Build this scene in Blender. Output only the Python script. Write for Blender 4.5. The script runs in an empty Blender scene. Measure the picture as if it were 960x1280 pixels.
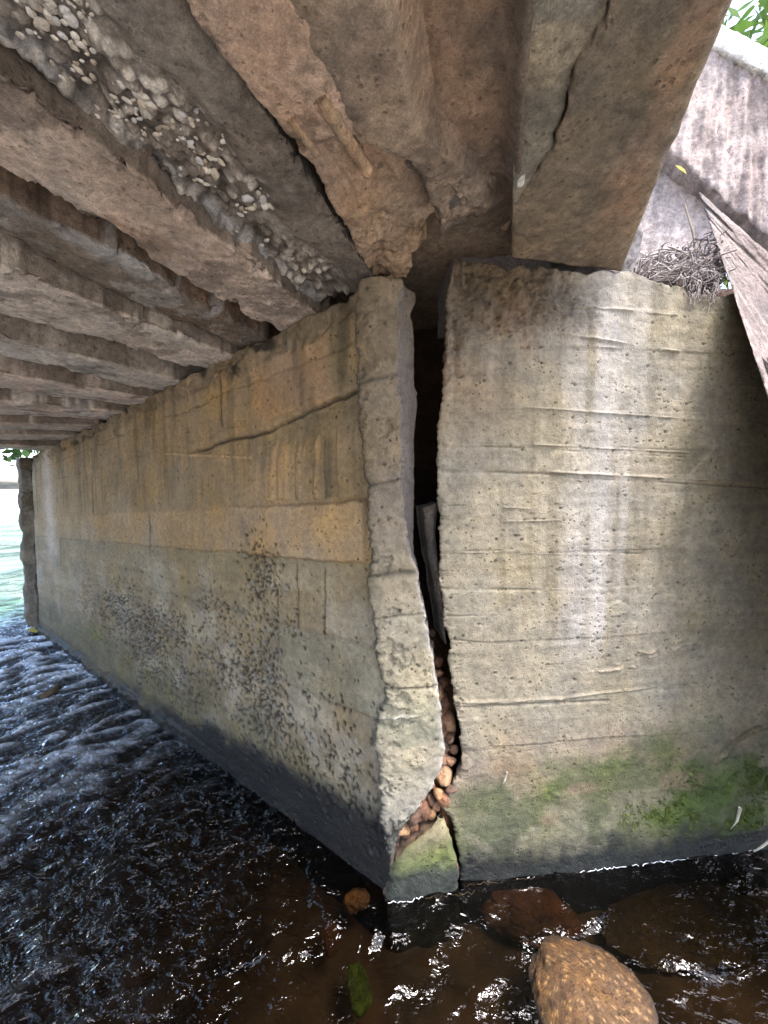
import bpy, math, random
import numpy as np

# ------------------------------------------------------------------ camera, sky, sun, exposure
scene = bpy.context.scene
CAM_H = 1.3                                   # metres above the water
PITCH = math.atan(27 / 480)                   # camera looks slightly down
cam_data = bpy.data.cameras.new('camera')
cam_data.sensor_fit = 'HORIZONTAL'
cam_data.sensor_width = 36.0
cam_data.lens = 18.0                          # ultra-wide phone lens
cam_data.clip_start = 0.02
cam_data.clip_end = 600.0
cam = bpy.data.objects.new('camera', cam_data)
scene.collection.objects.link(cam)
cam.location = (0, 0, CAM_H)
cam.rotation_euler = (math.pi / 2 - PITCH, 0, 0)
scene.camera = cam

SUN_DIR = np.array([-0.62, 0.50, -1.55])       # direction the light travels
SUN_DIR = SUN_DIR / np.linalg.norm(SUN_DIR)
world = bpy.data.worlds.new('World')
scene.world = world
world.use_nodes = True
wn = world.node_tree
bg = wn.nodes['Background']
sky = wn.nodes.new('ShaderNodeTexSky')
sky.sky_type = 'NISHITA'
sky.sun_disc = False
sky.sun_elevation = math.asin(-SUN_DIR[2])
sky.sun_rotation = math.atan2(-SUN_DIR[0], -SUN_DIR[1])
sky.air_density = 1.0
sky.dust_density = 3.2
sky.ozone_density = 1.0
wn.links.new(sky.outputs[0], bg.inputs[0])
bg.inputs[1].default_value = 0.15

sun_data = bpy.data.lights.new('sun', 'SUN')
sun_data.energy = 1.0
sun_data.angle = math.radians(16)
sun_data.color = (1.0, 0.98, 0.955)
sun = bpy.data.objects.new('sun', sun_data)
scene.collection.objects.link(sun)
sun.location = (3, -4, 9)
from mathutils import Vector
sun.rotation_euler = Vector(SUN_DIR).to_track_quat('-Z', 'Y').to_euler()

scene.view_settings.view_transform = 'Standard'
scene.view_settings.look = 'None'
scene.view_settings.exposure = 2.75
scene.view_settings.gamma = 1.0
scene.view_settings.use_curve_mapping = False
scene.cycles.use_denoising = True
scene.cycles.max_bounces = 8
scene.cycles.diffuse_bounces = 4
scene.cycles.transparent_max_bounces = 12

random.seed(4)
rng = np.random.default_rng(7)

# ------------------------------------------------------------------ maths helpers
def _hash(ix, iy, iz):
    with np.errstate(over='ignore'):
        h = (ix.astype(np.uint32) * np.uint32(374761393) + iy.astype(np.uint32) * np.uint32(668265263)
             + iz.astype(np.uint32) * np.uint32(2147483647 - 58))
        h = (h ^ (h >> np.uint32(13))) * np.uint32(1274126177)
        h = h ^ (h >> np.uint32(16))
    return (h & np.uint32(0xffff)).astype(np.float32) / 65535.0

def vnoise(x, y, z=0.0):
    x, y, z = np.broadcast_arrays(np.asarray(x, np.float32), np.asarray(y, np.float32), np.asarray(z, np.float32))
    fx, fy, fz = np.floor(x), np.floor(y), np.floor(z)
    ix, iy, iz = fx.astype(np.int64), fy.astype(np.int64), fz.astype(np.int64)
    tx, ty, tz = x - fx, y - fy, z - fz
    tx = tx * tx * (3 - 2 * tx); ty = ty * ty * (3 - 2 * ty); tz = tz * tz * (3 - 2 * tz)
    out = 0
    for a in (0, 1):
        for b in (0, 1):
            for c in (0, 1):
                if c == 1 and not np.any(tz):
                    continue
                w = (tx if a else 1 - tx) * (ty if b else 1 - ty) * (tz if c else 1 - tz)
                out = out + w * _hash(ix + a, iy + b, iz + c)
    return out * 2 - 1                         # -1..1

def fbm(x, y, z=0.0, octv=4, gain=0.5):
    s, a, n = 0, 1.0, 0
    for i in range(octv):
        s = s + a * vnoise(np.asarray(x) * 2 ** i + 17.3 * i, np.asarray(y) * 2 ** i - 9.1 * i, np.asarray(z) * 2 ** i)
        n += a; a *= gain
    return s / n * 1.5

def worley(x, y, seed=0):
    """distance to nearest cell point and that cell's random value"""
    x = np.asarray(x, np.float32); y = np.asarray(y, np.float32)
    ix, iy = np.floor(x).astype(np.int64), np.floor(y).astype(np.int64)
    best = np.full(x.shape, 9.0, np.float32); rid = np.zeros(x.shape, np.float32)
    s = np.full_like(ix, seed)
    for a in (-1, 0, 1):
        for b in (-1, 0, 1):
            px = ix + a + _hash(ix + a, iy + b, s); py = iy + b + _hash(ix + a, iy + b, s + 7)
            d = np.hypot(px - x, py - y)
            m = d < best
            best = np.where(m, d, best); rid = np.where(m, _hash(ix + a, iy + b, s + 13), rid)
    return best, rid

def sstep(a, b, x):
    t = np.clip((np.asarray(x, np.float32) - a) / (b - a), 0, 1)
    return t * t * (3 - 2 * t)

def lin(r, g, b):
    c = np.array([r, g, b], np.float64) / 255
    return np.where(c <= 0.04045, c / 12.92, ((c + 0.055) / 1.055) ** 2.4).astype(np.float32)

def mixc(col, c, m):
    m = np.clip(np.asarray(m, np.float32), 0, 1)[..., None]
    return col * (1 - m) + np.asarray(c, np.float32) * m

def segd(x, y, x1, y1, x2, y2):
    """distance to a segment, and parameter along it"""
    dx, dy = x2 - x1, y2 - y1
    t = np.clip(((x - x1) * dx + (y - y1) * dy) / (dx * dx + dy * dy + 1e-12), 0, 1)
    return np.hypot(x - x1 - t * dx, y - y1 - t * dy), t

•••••

Leave out any pictures, please, and quote only the lines from the top of the data through the line that contains "scene.camera = cam".

Build this scene in Blender. Output only the Python script. Write for Blender 4.5. The script runs in an empty Blender scene. Measure the picture as if it were 960x1280 pixels.
import bpy, math, random
import numpy as np

# ------------------------------------------------------------------ camera, sky, sun, exposure
scene = bpy.context.scene
CAM_H = 1.3                                   # metres above the water
PITCH = math.atan(27 / 480)                   # camera looks slightly down
cam_data = bpy.data.cameras.new('camera')
cam_data.sensor_fit = 'HORIZONTAL'
cam_data.sensor_width = 36.0
cam_data.lens = 18.0                          # ultra-wide phone lens
cam_data.clip_start = 0.02
cam_data.clip_end = 600.0
cam = bpy.data.objects.new('camera', cam_data)
scene.collection.objects.link(cam)
cam.location = (0, 0, CAM_H)
cam.rotation_euler = (math.pi / 2 - PITCH, 0, 0)
scene.camera = cam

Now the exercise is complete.